Exercise directions
Return the first line, the line containing "None, 20, 0.9)", and every line between them, exactly as they stand.

------ Collected data

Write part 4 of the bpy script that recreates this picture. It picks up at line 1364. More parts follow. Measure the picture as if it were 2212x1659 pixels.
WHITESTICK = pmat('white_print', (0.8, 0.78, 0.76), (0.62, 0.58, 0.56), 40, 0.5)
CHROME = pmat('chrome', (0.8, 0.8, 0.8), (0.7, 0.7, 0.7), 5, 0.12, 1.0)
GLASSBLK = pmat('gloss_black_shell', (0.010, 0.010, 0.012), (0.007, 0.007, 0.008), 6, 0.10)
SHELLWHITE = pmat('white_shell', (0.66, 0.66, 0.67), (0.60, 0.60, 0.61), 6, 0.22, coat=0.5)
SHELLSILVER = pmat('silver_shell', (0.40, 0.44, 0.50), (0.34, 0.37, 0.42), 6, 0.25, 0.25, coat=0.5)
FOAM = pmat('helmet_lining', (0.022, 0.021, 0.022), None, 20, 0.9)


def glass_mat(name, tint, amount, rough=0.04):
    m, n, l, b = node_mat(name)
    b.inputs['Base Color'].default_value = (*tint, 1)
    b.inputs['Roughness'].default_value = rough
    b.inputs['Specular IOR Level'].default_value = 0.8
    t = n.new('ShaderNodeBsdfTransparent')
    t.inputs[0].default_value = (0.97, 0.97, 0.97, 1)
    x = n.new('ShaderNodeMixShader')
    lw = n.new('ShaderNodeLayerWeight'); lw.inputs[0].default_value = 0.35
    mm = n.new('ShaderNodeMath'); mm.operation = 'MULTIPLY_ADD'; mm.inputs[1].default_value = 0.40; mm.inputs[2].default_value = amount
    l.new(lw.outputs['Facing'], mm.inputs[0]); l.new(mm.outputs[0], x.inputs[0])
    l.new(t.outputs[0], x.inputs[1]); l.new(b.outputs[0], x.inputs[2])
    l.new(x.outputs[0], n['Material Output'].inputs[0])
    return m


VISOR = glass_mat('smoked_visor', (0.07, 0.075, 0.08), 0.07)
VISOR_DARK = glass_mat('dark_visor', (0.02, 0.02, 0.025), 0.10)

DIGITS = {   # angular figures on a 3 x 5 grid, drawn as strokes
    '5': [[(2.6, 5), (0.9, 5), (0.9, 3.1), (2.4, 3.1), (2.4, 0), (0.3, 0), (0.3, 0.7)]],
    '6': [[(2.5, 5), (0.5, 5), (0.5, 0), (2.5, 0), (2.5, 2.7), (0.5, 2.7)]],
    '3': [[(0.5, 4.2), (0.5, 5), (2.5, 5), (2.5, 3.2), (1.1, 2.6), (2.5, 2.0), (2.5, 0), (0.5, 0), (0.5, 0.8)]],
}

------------

Solution to the exercise
Write part 4 of the bpy script that recreates this picture. It picks up at line 1364. More parts follow. Measure the picture as if it were 2212x1659 pixels.
WHITESTICK = pmat('white_print', (0.8, 0.78, 0.76), (0.62, 0.58, 0.56), 40, 0.5)
CHROME = pmat('chrome', (0.8, 0.8, 0.8), (0.7, 0.7, 0.7), 5, 0.12, 1.0)
GLASSBLK = pmat('gloss_black_shell', (0.010, 0.010, 0.012), (0.007, 0.007, 0.008), 6, 0.10)
SHELLWHITE = pmat('white_shell', (0.66, 0.66, 0.67), (0.60, 0.60, 0.61), 6, 0.22, coat=0.5)
SHELLSILVER = pmat('silver_shell', (0.40, 0.44, 0.50), (0.34, 0.37, 0.42), 6, 0.25, 0.25, coat=0.5)
FOAM = pmat('helmet_lining', (0.022, 0.021, 0.022), None, 20, 0.9)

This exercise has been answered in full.